**DATASET EXCERPTS**
-- Start --

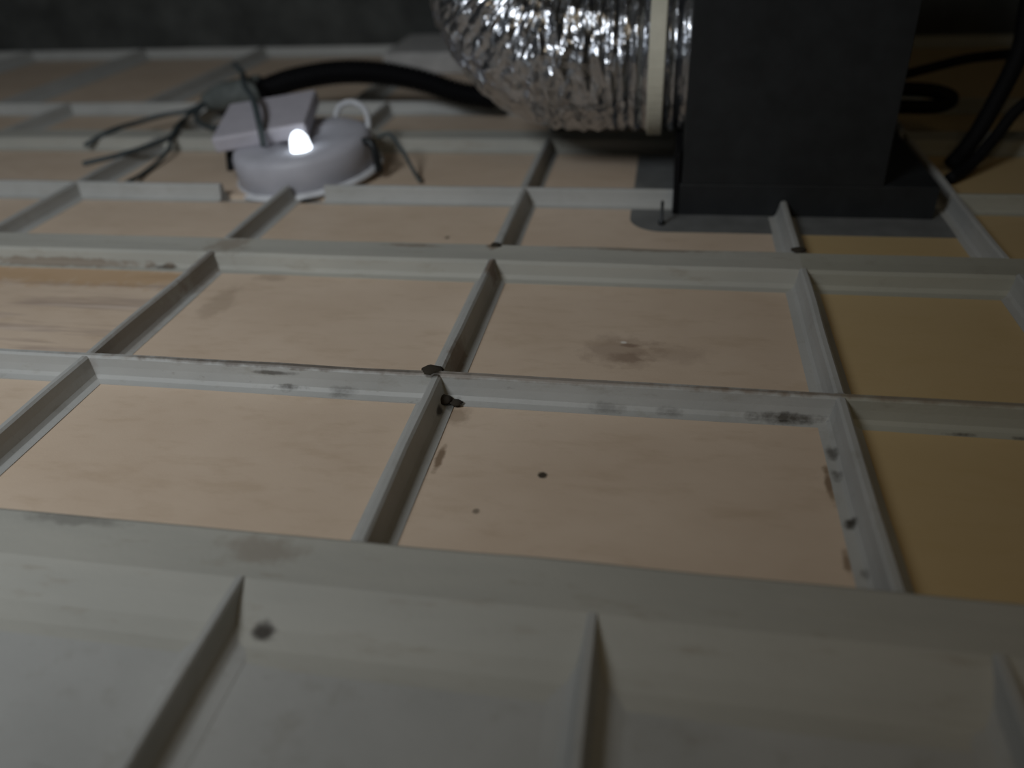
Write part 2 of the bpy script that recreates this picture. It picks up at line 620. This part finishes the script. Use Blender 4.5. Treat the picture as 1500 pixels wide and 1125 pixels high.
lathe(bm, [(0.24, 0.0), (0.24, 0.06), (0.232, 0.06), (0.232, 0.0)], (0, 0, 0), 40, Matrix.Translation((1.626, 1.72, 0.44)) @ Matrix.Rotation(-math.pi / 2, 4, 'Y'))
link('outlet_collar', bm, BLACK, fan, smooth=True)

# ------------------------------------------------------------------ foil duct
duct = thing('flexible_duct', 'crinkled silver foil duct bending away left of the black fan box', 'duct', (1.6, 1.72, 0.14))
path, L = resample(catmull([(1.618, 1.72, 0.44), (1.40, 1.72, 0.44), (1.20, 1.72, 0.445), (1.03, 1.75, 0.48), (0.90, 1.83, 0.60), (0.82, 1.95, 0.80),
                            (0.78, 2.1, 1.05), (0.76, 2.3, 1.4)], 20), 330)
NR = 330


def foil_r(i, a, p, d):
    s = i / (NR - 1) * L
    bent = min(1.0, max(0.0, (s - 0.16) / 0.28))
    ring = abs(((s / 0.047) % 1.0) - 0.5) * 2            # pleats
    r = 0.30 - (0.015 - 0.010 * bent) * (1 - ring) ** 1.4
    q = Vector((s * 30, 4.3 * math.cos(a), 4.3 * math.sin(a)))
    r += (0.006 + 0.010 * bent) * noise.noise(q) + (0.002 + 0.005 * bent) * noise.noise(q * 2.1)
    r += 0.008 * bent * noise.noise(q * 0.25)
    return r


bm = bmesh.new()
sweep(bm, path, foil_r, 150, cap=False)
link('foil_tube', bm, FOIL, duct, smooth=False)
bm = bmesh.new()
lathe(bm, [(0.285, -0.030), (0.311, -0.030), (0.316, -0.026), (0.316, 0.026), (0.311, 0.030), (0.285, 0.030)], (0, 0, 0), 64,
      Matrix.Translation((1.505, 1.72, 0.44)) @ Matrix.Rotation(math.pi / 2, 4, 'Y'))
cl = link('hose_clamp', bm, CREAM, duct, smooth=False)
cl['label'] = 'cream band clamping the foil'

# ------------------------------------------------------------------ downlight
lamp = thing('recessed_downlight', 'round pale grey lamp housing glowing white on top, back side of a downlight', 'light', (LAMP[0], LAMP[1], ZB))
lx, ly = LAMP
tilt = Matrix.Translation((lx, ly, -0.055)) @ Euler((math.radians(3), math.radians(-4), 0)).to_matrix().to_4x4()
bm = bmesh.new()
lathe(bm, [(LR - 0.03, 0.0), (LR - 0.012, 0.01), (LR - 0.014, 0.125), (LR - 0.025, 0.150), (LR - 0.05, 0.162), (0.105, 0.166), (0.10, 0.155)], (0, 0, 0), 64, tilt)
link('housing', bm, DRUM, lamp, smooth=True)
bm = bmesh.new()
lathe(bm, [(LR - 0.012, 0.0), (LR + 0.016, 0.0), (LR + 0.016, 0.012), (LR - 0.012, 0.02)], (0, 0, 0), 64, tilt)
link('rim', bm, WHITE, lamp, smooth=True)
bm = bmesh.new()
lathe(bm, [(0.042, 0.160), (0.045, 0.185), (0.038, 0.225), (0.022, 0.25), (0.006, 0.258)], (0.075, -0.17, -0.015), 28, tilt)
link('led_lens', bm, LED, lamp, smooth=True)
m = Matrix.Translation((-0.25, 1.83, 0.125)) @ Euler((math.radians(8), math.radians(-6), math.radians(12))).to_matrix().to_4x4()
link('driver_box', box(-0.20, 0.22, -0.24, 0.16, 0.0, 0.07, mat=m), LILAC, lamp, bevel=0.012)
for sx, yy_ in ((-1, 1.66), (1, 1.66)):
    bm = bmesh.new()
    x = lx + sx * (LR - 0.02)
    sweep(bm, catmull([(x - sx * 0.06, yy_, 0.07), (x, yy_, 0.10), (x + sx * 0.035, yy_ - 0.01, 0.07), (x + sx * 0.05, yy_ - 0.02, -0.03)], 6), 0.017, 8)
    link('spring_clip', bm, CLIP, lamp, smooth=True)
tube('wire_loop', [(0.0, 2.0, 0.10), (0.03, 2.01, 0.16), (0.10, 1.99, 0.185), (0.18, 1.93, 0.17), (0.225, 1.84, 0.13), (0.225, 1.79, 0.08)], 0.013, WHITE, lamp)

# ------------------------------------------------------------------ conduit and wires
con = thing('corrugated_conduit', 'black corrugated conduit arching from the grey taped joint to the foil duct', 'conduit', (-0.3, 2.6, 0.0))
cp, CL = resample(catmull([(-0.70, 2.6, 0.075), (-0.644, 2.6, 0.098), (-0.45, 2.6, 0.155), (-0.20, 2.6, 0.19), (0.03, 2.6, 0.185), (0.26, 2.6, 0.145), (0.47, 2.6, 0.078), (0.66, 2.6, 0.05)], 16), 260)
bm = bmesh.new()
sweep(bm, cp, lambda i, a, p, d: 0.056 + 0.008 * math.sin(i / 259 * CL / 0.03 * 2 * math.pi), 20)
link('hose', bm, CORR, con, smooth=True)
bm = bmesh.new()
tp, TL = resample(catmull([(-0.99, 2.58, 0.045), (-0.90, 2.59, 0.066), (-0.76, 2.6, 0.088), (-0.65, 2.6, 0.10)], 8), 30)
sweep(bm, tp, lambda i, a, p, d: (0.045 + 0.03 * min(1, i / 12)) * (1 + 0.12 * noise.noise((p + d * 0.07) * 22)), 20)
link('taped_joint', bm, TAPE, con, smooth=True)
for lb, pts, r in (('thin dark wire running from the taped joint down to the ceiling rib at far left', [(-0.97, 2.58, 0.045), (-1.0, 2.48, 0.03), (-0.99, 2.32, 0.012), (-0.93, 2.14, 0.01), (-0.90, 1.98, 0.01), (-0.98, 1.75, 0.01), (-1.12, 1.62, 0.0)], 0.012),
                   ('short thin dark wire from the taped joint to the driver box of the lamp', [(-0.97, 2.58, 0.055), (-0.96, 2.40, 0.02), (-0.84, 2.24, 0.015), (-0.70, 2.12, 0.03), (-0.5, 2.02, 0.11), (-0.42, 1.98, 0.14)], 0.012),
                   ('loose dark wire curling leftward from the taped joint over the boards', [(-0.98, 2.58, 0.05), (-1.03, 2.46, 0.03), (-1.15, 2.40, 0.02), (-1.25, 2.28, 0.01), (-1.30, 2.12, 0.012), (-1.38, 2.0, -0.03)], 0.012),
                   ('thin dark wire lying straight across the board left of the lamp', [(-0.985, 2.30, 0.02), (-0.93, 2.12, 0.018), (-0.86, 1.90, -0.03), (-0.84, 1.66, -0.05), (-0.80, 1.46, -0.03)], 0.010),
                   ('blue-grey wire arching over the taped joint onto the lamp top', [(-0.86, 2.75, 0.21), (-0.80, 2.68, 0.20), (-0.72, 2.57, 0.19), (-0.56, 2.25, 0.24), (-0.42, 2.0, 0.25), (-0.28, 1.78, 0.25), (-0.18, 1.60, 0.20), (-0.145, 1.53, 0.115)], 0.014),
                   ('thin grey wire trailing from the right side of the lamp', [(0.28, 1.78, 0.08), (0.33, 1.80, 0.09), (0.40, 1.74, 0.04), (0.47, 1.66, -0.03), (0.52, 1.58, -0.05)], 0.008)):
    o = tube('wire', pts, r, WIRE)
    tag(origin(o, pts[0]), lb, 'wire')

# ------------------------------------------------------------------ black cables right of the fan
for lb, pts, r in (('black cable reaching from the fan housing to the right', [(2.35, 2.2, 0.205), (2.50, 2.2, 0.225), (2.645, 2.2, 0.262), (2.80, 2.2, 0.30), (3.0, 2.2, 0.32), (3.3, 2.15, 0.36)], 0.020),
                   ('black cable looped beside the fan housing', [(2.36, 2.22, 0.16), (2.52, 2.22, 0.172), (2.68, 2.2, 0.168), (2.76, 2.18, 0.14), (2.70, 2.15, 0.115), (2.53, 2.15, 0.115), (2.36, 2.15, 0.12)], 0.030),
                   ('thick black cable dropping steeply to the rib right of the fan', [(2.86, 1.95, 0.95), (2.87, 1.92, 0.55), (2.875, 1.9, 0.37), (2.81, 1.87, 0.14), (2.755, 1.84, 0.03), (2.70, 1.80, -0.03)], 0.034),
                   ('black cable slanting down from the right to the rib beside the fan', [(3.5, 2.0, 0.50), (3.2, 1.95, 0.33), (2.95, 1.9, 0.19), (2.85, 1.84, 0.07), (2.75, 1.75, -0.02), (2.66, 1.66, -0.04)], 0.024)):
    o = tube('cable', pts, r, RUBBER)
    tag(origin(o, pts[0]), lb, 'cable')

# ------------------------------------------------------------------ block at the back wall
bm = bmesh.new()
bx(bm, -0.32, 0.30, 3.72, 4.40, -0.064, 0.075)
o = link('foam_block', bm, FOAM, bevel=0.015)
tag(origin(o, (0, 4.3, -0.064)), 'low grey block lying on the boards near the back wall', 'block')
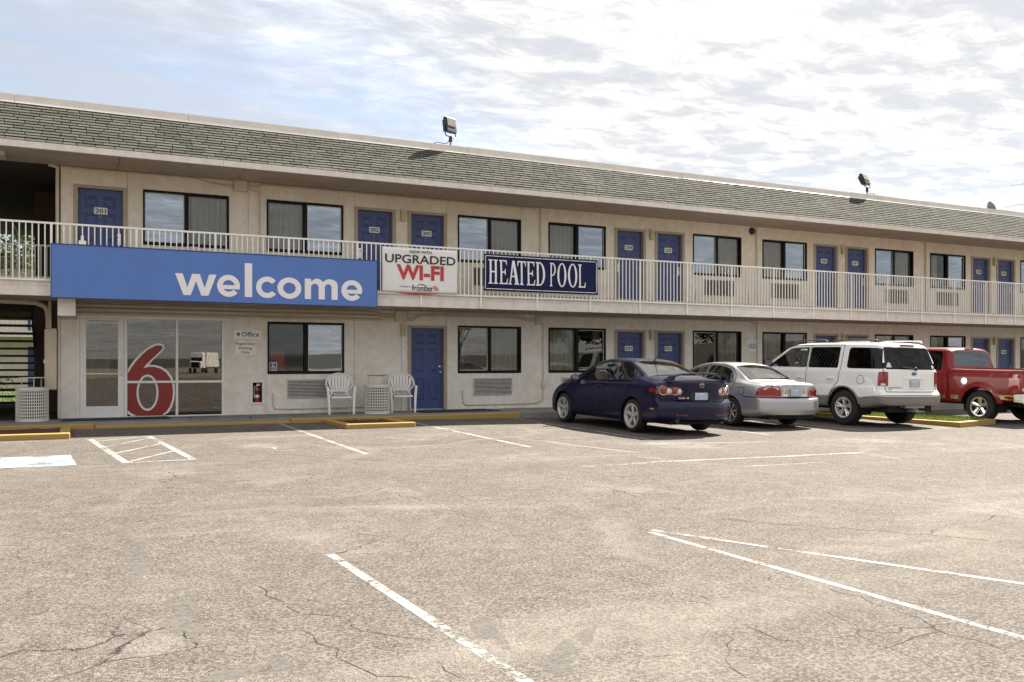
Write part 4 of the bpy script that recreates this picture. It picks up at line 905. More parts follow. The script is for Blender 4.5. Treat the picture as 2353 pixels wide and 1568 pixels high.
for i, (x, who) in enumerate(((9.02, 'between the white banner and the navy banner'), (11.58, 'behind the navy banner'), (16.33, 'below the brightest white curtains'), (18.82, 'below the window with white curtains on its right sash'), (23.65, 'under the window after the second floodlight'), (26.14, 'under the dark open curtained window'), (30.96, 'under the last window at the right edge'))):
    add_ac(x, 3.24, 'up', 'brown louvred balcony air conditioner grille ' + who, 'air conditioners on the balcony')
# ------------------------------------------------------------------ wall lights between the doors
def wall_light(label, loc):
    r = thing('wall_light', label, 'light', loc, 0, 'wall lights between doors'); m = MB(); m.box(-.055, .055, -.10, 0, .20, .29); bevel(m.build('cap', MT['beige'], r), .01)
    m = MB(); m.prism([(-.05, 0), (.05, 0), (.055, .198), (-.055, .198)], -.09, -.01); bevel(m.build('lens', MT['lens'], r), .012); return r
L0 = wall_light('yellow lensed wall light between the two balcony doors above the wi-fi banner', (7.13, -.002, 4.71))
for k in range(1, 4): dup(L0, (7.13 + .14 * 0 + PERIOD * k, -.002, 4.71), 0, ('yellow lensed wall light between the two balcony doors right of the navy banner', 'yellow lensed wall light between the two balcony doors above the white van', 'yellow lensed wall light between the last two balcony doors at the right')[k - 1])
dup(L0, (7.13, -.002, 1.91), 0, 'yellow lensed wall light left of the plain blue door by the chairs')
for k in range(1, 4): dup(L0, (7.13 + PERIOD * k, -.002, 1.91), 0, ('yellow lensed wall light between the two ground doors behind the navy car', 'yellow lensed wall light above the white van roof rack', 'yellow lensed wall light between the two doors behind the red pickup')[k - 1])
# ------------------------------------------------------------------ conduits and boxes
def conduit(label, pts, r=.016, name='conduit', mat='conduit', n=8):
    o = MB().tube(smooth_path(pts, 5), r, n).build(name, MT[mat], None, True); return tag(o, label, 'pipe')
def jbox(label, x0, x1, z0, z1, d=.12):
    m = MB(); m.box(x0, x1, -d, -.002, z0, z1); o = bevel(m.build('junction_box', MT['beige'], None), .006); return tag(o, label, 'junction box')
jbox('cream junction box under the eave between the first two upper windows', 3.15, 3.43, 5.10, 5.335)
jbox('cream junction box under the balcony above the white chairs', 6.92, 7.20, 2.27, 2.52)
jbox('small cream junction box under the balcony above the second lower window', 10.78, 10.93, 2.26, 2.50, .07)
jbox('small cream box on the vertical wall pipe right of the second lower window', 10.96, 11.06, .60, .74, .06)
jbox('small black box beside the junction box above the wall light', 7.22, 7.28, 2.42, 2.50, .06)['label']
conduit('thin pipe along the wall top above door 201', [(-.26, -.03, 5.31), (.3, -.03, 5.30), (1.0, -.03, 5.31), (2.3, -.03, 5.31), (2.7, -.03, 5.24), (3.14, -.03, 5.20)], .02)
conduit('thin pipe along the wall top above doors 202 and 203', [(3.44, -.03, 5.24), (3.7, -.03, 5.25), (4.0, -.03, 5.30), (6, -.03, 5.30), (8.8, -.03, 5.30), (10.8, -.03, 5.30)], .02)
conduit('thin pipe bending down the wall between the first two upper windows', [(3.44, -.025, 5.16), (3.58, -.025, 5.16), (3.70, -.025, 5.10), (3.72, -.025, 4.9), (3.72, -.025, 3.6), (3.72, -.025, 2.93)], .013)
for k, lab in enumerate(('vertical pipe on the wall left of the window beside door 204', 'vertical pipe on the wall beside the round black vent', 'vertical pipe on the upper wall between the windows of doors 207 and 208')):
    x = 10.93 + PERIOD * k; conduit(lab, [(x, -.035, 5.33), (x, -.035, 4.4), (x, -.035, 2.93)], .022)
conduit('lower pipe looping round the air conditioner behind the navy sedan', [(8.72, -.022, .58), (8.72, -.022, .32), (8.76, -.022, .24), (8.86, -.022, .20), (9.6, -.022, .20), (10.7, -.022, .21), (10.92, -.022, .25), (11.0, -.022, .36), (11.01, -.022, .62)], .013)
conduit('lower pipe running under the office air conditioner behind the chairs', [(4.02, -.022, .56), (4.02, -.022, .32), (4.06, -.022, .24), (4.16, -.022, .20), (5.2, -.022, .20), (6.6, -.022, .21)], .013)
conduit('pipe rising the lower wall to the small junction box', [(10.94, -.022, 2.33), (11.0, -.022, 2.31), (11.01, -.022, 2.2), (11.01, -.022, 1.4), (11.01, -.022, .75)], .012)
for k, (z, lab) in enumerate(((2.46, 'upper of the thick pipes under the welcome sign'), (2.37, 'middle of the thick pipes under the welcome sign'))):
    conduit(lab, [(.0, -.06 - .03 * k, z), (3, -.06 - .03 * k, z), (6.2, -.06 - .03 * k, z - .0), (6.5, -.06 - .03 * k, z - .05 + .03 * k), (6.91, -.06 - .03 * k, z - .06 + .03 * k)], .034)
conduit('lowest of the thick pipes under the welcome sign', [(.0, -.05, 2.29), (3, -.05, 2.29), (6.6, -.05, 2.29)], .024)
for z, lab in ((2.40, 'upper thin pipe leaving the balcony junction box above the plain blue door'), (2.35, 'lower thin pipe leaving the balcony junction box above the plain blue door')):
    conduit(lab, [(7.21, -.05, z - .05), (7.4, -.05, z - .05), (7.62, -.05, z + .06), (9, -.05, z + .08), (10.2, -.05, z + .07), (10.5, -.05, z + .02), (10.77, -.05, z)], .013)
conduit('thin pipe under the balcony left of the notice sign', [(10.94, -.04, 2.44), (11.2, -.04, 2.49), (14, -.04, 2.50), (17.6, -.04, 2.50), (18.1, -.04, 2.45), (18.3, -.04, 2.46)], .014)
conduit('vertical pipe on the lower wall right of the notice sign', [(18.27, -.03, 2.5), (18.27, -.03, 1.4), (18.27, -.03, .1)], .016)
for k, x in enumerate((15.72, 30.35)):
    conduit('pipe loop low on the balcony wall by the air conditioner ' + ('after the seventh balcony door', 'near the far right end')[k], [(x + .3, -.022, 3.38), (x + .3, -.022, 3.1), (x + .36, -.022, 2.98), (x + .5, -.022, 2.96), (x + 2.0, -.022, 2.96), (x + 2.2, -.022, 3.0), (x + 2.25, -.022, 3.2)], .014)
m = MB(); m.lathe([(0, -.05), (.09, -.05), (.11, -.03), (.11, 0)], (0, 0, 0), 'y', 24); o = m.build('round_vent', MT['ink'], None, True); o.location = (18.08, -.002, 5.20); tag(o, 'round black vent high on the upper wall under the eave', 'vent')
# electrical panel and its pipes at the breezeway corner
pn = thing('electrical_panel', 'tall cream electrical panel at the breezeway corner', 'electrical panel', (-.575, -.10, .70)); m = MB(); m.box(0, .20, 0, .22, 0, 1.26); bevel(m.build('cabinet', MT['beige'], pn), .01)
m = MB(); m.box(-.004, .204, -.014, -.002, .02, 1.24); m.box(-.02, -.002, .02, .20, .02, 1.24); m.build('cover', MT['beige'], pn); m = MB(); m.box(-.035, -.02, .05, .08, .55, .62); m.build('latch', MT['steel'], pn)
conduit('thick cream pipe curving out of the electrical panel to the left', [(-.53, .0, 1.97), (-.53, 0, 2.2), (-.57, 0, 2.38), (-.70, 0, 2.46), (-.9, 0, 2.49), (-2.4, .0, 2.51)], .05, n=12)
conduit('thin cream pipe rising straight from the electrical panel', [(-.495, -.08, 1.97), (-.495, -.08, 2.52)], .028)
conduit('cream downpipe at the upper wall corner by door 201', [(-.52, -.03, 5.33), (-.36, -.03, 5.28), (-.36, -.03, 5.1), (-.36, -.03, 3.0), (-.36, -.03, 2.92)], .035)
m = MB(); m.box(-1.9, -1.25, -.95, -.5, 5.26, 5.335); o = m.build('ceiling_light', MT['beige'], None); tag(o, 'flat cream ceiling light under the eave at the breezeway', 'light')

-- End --

**WORK REQUIRED**
Repeat only what runs from the first line of the records above to the line with "link('outlet_collar', bm, BLACK, fan, smooth=True)", both included, word for word, minus the pictures.

**TASK RESPONSE**
Write part 2 of the bpy script that recreates this picture. It picks up at line 620. This part finishes the script. Use Blender 4.5. Treat the picture as 1500 pixels wide and 1125 pixels high.
lathe(bm, [(0.24, 0.0), (0.24, 0.06), (0.232, 0.06), (0.232, 0.0)], (0, 0, 0), 40, Matrix.Translation((1.626, 1.72, 0.44)) @ Matrix.Rotation(-math.pi / 2, 4, 'Y'))
link('outlet_collar', bm, BLACK, fan, smooth=True)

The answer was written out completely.